Pick out every line holding the string "pixels" and copy it.

--- START DATASET EXCERPT ---

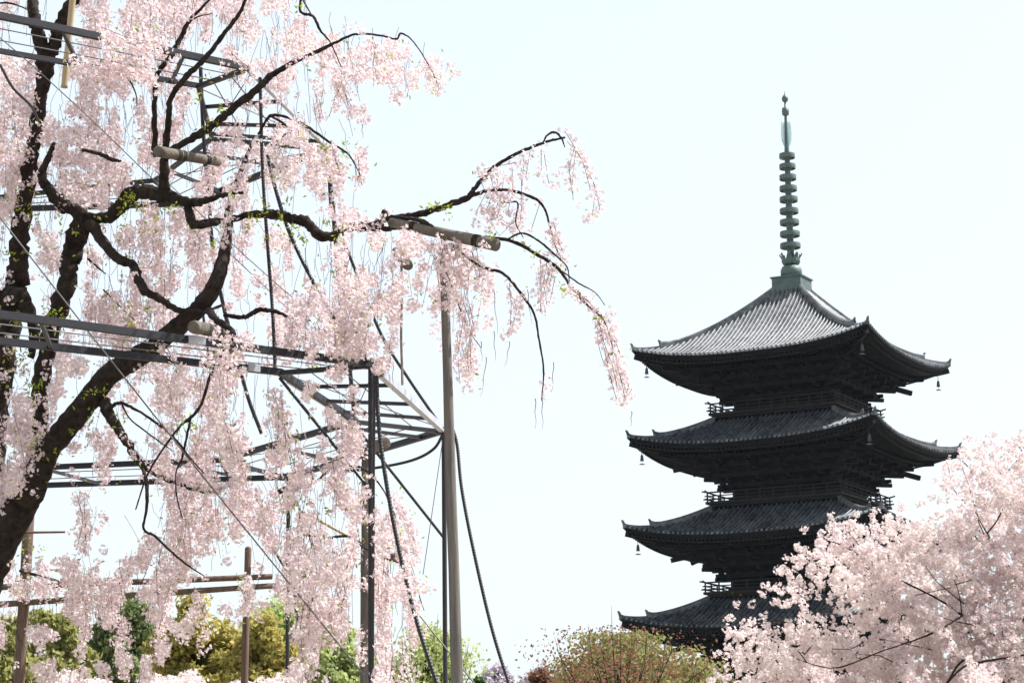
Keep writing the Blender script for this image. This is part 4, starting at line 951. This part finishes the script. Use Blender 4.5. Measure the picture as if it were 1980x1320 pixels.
SYL = [
 [(2035, 1330, 22, 45), (1960, 1260, 21.5, 30), (1905, 1222, 21.4, 13), (1878, 1205, 21.3, 10), (1850, 1180, 21.3, 7), (1800, 1150, 21.2, 5), (1720, 1110, 20.7, 6), (1640, 1060, 20.6, 4), (1590, 1040, 20.5, 2.5)],
 [(2040, 1400, 22, 45), (1950, 1320, 21, 25), (1870, 1275, 20.6, 8), (1830, 1320, 20.5, 6)], [(1985, 1265, 20.5, 5), (1920, 1275, 20.4, 6), (1870, 1285, 20.4, 6), (1840, 1310, 20.4, 5), (1820, 1340, 20.4, 4)],
 [(1990, 1150, 22.3, 20), (1930, 1070, 21.6, 9), (1905, 1035, 21.4, 7), (1890, 1025, 21.3, 5)], [(1930, 1070, 21.4, 6), (1900, 1050, 21.3, 5), (1878, 1030, 21.2, 3)],
 [(1900, 1040, 21.4, 5), (1925, 1010, 21.3, 4), (1945, 975, 21.2, 4), (1965, 950, 21.2, 2)],
 [(1900, 930, 21.6, 3), (1870, 900, 21.6, 3), (1845, 875, 21.6, 2)], [(1945, 915, 21.5, 3), (1975, 880, 21.5, 2.5), (2000, 850, 21.5, 2)],
 [(1860, 1190, 20.6, 6), (1800, 1225, 20.4, 5), (1700, 1260, 20.2, 4), (1620, 1290, 20.1, 4), (1560, 1280, 20.0, 3), (1500, 1255, 20.0, 2.5), (1440, 1240, 20.0, 2)],
 [(1560, 1280, 20, 4), (1540, 1255, 20, 3), (1505, 1235, 20, 2)], [(1555, 1265, 20, 3), (1585, 1230, 20, 2.4)],
 [(1700, 1165, 20.6, 4), (1620, 1165, 20.3, 4), (1560, 1190, 20.2, 3), (1500, 1200, 20.1, 2.5), (1425, 1195, 20.1, 2)],
 [(1640, 1120, 20.5, 3), (1570, 1120, 20.3, 3), (1530, 1150, 20.3, 2), (1500, 1130, 20.3, 2)], [(1850, 1115, 20.6, 3), (1825, 1085, 20.5, 3), (1800, 1065, 20.5, 2)],
 [(1880, 1120, 20.5, 3), (1845, 1130, 20.5, 3)], [(1860, 1190, 20.8, 4), (1855, 1150, 20.6, 3), (1845, 1120, 20.6, 2)], [(1770, 1150, 20.4, 3), (1840, 1135, 20.5, 2)],
 [(1990, 1100, 22, 14), (1985, 980, 22, 8), (1990, 900, 22, 5), (1960, 850, 22, 3)],
]
SYL = [[(x, y, Y+0.35, w_*(0.7 if w_ < 25 else 1)) for x, y, Y, w_ in L] for L in SYL]
for L in SYL: limb('limb' if L[0][3] > 6 else 'branch', L, sy)
n = 16000
x, y = rng.uniform(1370, 2140, n), rng.uniform(780, 1480, n)
ok = rng.uniform(size=n) < np.clip(sdens(x, np.minimum(y, 1319))*1.0, 0, 1)**1.6
x, y = x[ok], y[ok]
lump = lambda a, b: 0.55*np.sin(a/37+1.3*np.sin(b/53))*np.sin(b/31+1.1*np.sin(a/47))+0.45*np.sin(a/83+b/67)+0.35*np.sin(a/19-b/23)
dep = np.clip(21.0+1.35*lump(x, y)+rng.normal(0, 0.25, len(x))+(x-1700)/500, 19.2, 24)
C = np.array([U(a, b, float(d)) for a, b, d in zip(x, y, dep)])
C = thin(C, lambda a, b: np.clip(sdens(a, np.minimum(b, 1319)), 0, 1)**1.2, 108.0, 1370, 2140, 780, 1480)
V, Fq = blossoms(C, (10, 14), 0.040, 0.031)
print('cherry clusters', len(C), len(Fq))
link('blossom_crown', np_mesh('blossom_crown', V, Fq), M['petal_white'], sy, True)
ft = MB()
for c in C[rng.choice(len(C), 60)]:             # spurs that carry the clusters, pointing back to the crown's middle
    c = Vector(c); back = (Vector((4.6, 21.6, 3.0))-c).normalized()*rng.uniform(0.25, 0.6)
    k1 = c+back*0.5+Vector(rng.normal(0, 0.03, 3)); k2 = c+back+Vector(rng.normal(0, 0.05, 3))
    ft.tube([k2, k1, c, c-back*0.15], [0.006, 0.0045, 0.003, 0.002], 4, False)
ft.build('flowering_spur', M['bark'], sy, world=True)['kind'] = 'stuff'
LPs = C[rng.choice(len(C), 2400)]+rng.normal(0, 0.045, (2400, 3))
V, Fq = scatter(LPs, rand_rot(2400), rng.uniform(0.018, 0.034, 2400), LEAF_V, LEAF_F)
link('bronze_bud', np_mesh('bronze_bud', V, Fq), leafy('bronze_bud', [(0.25, 0.12, 0.06), (0.30, 0.2, 0.06)], 0.4), sy, True)['kind'] = 'stuff'

# ------------------------------------------------------------------ low white cherry at bottom left
lw_b = Vector(U(300, 1320, 30.0)); lw = thing('low_cherry', 'low spreading cherry with near-white blossom along the bottom left edge', 'cherry tree', (lw_b.x, lw_b.y, 0))
limb('trunk', [(300, 1780, 30, 50), (300, 1560, 30, 42), (305, 1440, 30, 34), (290, 1360, 30, 20)], lw)
for L in ([(300, 1450, 30, 22), (220, 1370, 30, 10), (120, 1320, 29.8, 4)], [(300, 1440, 30, 22), (380, 1360, 30, 10), (480, 1320, 29.8, 4)], [(300, 1480, 30, 18), (450, 1400, 30, 9), (560, 1335, 29.8, 3)], [(300, 1480, 30, 18), (140, 1400, 30, 9), (70, 1330, 29.8, 3)]): limb('limb', L, lw)
n = 1700; x = rng.uniform(40, 590, n); top = 1318+14*np.sin(x/31.0)+9*np.sin(x/13.0+1)+np.where((x < 80) | (x > 520), 14, 0)
y = top+np.abs(rng.normal(0, 45, n))
C = np.array([U(a, b, 30+rng.normal(0, 0.8)) for a, b in zip(x, y)])
V, Fq = blossoms(C, (6, 9), 0.07, 0.045)
link('blossom_crown', np_mesh('blossom_crown', V, Fq), M['petal_white'], lw, True)

# ------------------------------------------------------------------ background trees
def bg_tree(name, label, cx, top, base_w, Y, lm, cat='tree', n=9000, leaf=0.14, clumps=40, bottom=None, sparse=1.0, group='trees beyond the blossoms', shape=0.75, twigs=0):
    """crown from clumps of leaves; cx, top, base_w in photo pixels at depth Y"""
    s = Y/F_PX
    tp = U(cx, top, Y); H = tp.z; Wd = base_w*s/2
    zb = max(0.5, U(cx, 1430, Y).z) if bottom is None else bottom
    t_ = thing(name, label, cat, (tp.x, Y, 0), 0, group)
    zc = (H+zb)/2; hz = (H-zb)/2
    tk = MB(); pts = []; rr = []
    for i in range(9): pts.append((0.05*math.sin(i*1.3)*Wd*0.3, 0.05*math.cos(i)*Wd*0.3, H*0.82*i/8)); rr.append(max(0.03, 0.035*H*(1-0.85*i/8)))
    tk.tube(pts, rr, 10); tk.build('trunk', M['bark'], t_, True)
    cc = []; rad = []
    while len(cc) < clumps:
        d = rng.normal(size=3); d /= np.linalg.norm(d); r = rng.uniform(0.45, 0.95)
        z = d[2]*r
        wz = (1-max(0, z)**1.6*shape)
        cc.append((d[0]*r*Wd*wz, d[1]*r*Wd*wz, zc+z*hz)); rad.append(Wd*rng.uniform(0.22, 0.42))
    cc = np.array(cc); rad = np.array(rad)
    if twigs:
        q = MB()
        for i in range(min(twigs, len(cc))):
            e = Vector(cc[i]); b0 = Vector((0, 0, H*rng.uniform(0.25, 0.55)))
            m1 = b0.lerp(e, 0.5)+Vector((0, 0, 0.12*H*0.3))
            q.tube([b0, m1, e, e+(e-m1)*0.15+Vector((0, 0, rad[i]*0.5))], [0.010*H*0.5, 0.007*H*0.5, 0.0035*H*0.5, 0.003], 5)
        q.build('limb', M['bark'], t_)
    k = rng.integers(0, clumps, n)
    d = rng.normal(size=(n, 3)); d /= np.linalg.norm(d, axis=1)[:, None]
    rr = rad[k]*rng.uniform(0, 1, n)**(0.45)*sparse
    c = cc[k]+d*rr[:, None]*np.array([1, 1, 0.85])
    c[:, 2] = np.clip(c[:, 2], zb*0.5, H)
    V, Fq = scatter(c, rot_to(d+rng.normal(0, 0.7, d.shape)), leaf*rng.uniform(0.6, 1.3, n), LEAF_V*np.array([1, 1.6, 1]), LEAF_F)
    link('crown', np_mesh('crown', V, Fq), M[lm], t_)
    return t_
bg_tree('olive_tree', 'golden-green dense evergreen tree left of the slim timber post', 388, 1124, 190, 48, 'olive_leaf', n=16000, leaf=0.13, clumps=60)
bg_tree('olive_tree', 'golden-green rounded evergreen tree between the slim timber post and black rear post', 512, 1185, 150, 47, 'olive_leaf', n=12000, leaf=0.13, clumps=46)
bg_tree('dark_tree', 'dark green tree showing through the blossom at lower left', 235, 1128, 190, 52, 'dark_leaf', n=12000, leaf=0.16, clumps=46)
bg_tree('dark_tree', 'mid green tree behind the left trestle post', 110, 1150, 150, 46, 'fresh_leaf', n=9000, leaf=0.14, clumps=40)
bg_tree('leafy_tree', 'bright green tree at the far left bottom corner', 5, 1165, 150, 44, 'fresh_leaf', n=9000, leaf=0.14, clumps=40)
bg_tree('spring_tree', 'pale green tall airy tree behind the black rear post', 556, 1128, 210, 70, 'spring_leaf', n=15000, leaf=0.15, clumps=70, sparse=1.3, twigs=50)
bg_tree('spring_tree', 'pale green airy tree just left of the black steel post', 655, 1205, 140, 66, 'spring_leaf', n=12000, leaf=0.15, clumps=50, sparse=1.2, twigs=40)
bg_tree('spring_tree', 'thin-leaved spring tree with fine twigs between the two tall posts', 826, 1186, 200, 60, 'spring_leaf', n=7500, leaf=0.11, clumps=70, sparse=1.3, twigs=70)
bg_tree('rounded_tree', 'olive green rounded tree in front of the pagoda base', 1220, 1230, 350, 75, 'bush_leaf', n=17000, leaf=0.17, clumps=90, shape=0.2)
bg_tree('maple_tree', 'red-leaved maple with thin twigs in front of the rounded green tree', 1195, 1216, 420, 62, 'maple_leaf', n=4300, leaf=0.09, clumps=110, sparse=1.25, twigs=34, shape=0.35)
bg_tree('maple_tree', 'small dense red maple at the bottom edge left of the rounded tree', 1040, 1286, 90, 58, 'maple_leaf', n=5000, leaf=0.11, clumps=34, twigs=20)
bg_tree('garden_pine', 'clipped dark green garden pine low at the bottom centre', 940, 1306, 100, 55, 'pine_leaf', n=7000, leaf=0.12, clumps=30, shape=0.3)
for (x, tp, wd, lab) in ((960, 1276, 90, 'hazy mauve tree in bare bud right of the tall timber pole'), (1040, 1272, 100, 'hazy mauve tree in bare bud just left of the rounded green tree')):
    bg_tree('mauve_tree', lab, x, tp, wd, 120, 'purple_bloom', n=4200, leaf=0.24, clumps=44, sparse=1.2, twigs=30)

# ------------------------------------------------------------------ haze: one closed box of thin even air
hz = MB(); hz.box((0, 150, 34), (260, 170, 35.0))
hm = bpy.data.materials.new('haze'); hm.use_nodes = True; ht = hm.node_tree; ht.nodes.clear()
pv = ht.nodes.new('ShaderNodeVolumePrincipled'); pv.inputs['Color'].default_value = (0.62, 0.82, 1.0, 1); pv.inputs['Density'].default_value = 0.00004
ho = ht.nodes.new('ShaderNodeOutputMaterial'); ht.links.new(pv.outputs[0], ho.inputs['Volume'])
hz_o = hz.build('haze', hm); hz_o['kind'] = 'stuff'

--- END DATASET EXCERPT ---

PROBLEM SOLUTION:
Keep writing the Blender script for this image. This is part 4, starting at line 951. This part finishes the script. Use Blender 4.5. Measure the picture as if it were 1980x1320 pixels.
    """crown from clumps of leaves; cx, top, base_w in photo pixels at depth Y"""